ENTRIES start
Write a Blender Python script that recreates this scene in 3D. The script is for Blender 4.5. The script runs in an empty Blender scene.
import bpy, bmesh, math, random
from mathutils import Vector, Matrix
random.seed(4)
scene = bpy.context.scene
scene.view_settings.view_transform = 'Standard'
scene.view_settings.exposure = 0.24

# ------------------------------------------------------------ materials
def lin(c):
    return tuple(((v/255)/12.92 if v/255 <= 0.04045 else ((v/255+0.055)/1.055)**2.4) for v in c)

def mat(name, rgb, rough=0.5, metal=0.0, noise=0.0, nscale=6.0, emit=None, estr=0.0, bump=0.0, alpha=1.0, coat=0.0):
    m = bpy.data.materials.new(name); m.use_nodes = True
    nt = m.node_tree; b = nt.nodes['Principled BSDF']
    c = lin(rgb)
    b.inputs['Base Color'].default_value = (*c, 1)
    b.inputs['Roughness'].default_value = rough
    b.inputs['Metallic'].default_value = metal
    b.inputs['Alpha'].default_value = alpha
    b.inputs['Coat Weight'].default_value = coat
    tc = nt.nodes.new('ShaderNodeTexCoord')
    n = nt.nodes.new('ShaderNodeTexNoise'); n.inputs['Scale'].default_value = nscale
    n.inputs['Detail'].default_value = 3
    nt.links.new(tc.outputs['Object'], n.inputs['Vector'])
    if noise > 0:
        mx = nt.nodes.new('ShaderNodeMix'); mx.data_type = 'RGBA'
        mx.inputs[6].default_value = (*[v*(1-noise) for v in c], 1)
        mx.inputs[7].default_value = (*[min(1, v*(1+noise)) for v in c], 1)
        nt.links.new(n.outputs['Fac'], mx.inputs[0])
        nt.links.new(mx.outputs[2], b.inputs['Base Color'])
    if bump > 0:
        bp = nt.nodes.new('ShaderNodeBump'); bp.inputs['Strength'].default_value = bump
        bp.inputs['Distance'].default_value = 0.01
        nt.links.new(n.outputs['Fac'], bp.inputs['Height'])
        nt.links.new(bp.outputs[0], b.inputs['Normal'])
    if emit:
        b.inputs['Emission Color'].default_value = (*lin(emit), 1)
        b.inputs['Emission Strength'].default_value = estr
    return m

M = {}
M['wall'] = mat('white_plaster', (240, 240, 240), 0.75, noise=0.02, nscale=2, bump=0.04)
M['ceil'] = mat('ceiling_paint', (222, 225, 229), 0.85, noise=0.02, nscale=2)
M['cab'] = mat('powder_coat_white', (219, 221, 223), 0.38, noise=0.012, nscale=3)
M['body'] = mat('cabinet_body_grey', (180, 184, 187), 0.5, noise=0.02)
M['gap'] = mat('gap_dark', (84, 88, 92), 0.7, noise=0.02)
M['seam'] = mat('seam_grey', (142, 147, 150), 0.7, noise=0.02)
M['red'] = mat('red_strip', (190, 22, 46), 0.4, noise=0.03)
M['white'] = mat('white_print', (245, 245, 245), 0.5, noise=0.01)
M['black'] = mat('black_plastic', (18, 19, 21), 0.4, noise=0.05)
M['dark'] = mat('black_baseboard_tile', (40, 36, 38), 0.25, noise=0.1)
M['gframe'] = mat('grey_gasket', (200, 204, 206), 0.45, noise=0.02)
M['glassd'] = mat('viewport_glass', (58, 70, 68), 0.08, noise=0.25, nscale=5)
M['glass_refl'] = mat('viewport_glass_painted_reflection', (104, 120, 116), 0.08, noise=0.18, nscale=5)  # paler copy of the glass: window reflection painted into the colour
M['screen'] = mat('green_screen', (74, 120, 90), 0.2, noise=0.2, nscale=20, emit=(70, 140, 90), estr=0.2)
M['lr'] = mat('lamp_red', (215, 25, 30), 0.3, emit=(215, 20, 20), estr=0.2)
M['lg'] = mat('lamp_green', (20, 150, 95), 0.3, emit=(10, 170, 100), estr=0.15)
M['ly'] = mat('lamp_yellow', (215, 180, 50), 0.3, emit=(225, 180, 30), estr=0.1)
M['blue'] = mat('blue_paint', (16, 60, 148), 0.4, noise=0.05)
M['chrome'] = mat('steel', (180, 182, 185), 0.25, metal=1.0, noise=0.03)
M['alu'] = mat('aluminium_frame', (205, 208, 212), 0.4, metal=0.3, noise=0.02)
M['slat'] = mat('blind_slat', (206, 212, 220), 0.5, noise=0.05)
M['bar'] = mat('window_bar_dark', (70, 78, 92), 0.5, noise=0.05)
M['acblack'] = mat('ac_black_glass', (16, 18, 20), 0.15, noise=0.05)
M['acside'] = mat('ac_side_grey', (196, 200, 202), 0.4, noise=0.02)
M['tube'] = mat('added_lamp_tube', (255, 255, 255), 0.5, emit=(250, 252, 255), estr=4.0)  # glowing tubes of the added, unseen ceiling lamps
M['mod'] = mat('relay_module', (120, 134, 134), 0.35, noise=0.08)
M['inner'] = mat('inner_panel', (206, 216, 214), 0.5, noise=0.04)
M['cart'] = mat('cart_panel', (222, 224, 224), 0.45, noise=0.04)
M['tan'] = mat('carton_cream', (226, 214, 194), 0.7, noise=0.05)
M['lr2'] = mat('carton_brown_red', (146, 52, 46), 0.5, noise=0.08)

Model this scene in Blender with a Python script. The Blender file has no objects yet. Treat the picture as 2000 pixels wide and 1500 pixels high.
ENTRIES end
» SHORT TASK: Copy out all the entries shown above, character for character.

» THE ANSWER:
Write a Blender Python script that recreates this scene in 3D. The script is for Blender 4.5. The script runs in an empty Blender scene.
import bpy, bmesh, math, random
from mathutils import Vector, Matrix
random.seed(4)
scene = bpy.context.scene
scene.view_settings.view_transform = 'Standard'
scene.view_settings.exposure = 0.24

# ------------------------------------------------------------ materials
def lin(c):
    return tuple(((v/255)/12.92 if v/255 <= 0.04045 else ((v/255+0.055)/1.055)**2.4) for v in c)

def mat(name, rgb, rough=0.5, metal=0.0, noise=0.0, nscale=6.0, emit=None, estr=0.0, bump=0.0, alpha=1.0, coat=0.0):
    m = bpy.data.materials.new(name); m.use_nodes = True
    nt = m.node_tree; b = nt.nodes['Principled BSDF']
    c = lin(rgb)
    b.inputs['Base Color'].default_value = (*c, 1)
    b.inputs['Roughness'].default_value = rough
    b.inputs['Metallic'].default_value = metal
    b.inputs['Alpha'].default_value = alpha
    b.inputs['Coat Weight'].default_value = coat
    tc = nt.nodes.new('ShaderNodeTexCoord')
    n = nt.nodes.new('ShaderNodeTexNoise'); n.inputs['Scale'].default_value = nscale
    n.inputs['Detail'].default_value = 3
    nt.links.new(tc.outputs['Object'], n.inputs['Vector'])
    if noise > 0:
        mx = nt.nodes.new('ShaderNodeMix'); mx.data_type = 'RGBA'
        mx.inputs[6].default_value = (*[v*(1-noise) for v in c], 1)
        mx.inputs[7].default_value = (*[min(1, v*(1+noise)) for v in c], 1)
        nt.links.new(n.outputs['Fac'], mx.inputs[0])
        nt.links.new(mx.outputs[2], b.inputs['Base Color'])
    if bump > 0:
        bp = nt.nodes.new('ShaderNodeBump'); bp.inputs['Strength'].default_value = bump
        bp.inputs['Distance'].default_value = 0.01
        nt.links.new(n.outputs['Fac'], bp.inputs['Height'])
        nt.links.new(bp.outputs[0], b.inputs['Normal'])
    if emit:
        b.inputs['Emission Color'].default_value = (*lin(emit), 1)
        b.inputs['Emission Strength'].default_value = estr
    return m

M = {}
M['wall'] = mat('white_plaster', (240, 240, 240), 0.75, noise=0.02, nscale=2, bump=0.04)
M['ceil'] = mat('ceiling_paint', (222, 225, 229), 0.85, noise=0.02, nscale=2)
M['cab'] = mat('powder_coat_white', (219, 221, 223), 0.38, noise=0.012, nscale=3)
M['body'] = mat('cabinet_body_grey', (180, 184, 187), 0.5, noise=0.02)
M['gap'] = mat('gap_dark', (84, 88, 92), 0.7, noise=0.02)
M['seam'] = mat('seam_grey', (142, 147, 150), 0.7, noise=0.02)
M['red'] = mat('red_strip', (190, 22, 46), 0.4, noise=0.03)
M['white'] = mat('white_print', (245, 245, 245), 0.5, noise=0.01)
M['black'] = mat('black_plastic', (18, 19, 21), 0.4, noise=0.05)
M['dark'] = mat('black_baseboard_tile', (40, 36, 38), 0.25, noise=0.1)
M['gframe'] = mat('grey_gasket', (200, 204, 206), 0.45, noise=0.02)
M['glassd'] = mat('viewport_glass', (58, 70, 68), 0.08, noise=0.25, nscale=5)
M['glass_refl'] = mat('viewport_glass_painted_reflection', (104, 120, 116), 0.08, noise=0.18, nscale=5)  # paler copy of the glass: window reflection painted into the colour
M['screen'] = mat('green_screen', (74, 120, 90), 0.2, noise=0.2, nscale=20, emit=(70, 140, 90), estr=0.2)
M['lr'] = mat('lamp_red', (215, 25, 30), 0.3, emit=(215, 20, 20), estr=0.2)
M['lg'] = mat('lamp_green', (20, 150, 95), 0.3, emit=(10, 170, 100), estr=0.15)
M['ly'] = mat('lamp_yellow', (215, 180, 50), 0.3, emit=(225, 180, 30), estr=0.1)
M['blue'] = mat('blue_paint', (16, 60, 148), 0.4, noise=0.05)
M['chrome'] = mat('steel', (180, 182, 185), 0.25, metal=1.0, noise=0.03)
M['alu'] = mat('aluminium_frame', (205, 208, 212), 0.4, metal=0.3, noise=0.02)
M['slat'] = mat('blind_slat', (206, 212, 220), 0.5, noise=0.05)
M['bar'] = mat('window_bar_dark', (70, 78, 92), 0.5, noise=0.05)
M['acblack'] = mat('ac_black_glass', (16, 18, 20), 0.15, noise=0.05)
M['acside'] = mat('ac_side_grey', (196, 200, 202), 0.4, noise=0.02)
M['tube'] = mat('added_lamp_tube', (255, 255, 255), 0.5, emit=(250, 252, 255), estr=4.0)  # glowing tubes of the added, unseen ceiling lamps
M['mod'] = mat('relay_module', (120, 134, 134), 0.35, noise=0.08)
M['inner'] = mat('inner_panel', (206, 216, 214), 0.5, noise=0.04)
M['cart'] = mat('cart_panel', (222, 224, 224), 0.45, noise=0.04)
M['tan'] = mat('carton_cream', (226, 214, 194), 0.7, noise=0.05)
M['lr2'] = mat('carton_brown_red', (146, 52, 46), 0.5, noise=0.08)

Model this scene in Blender with a Python script. The Blender file has no objects yet. Treat the picture as 2000 pixels wide and 1500 pixels high.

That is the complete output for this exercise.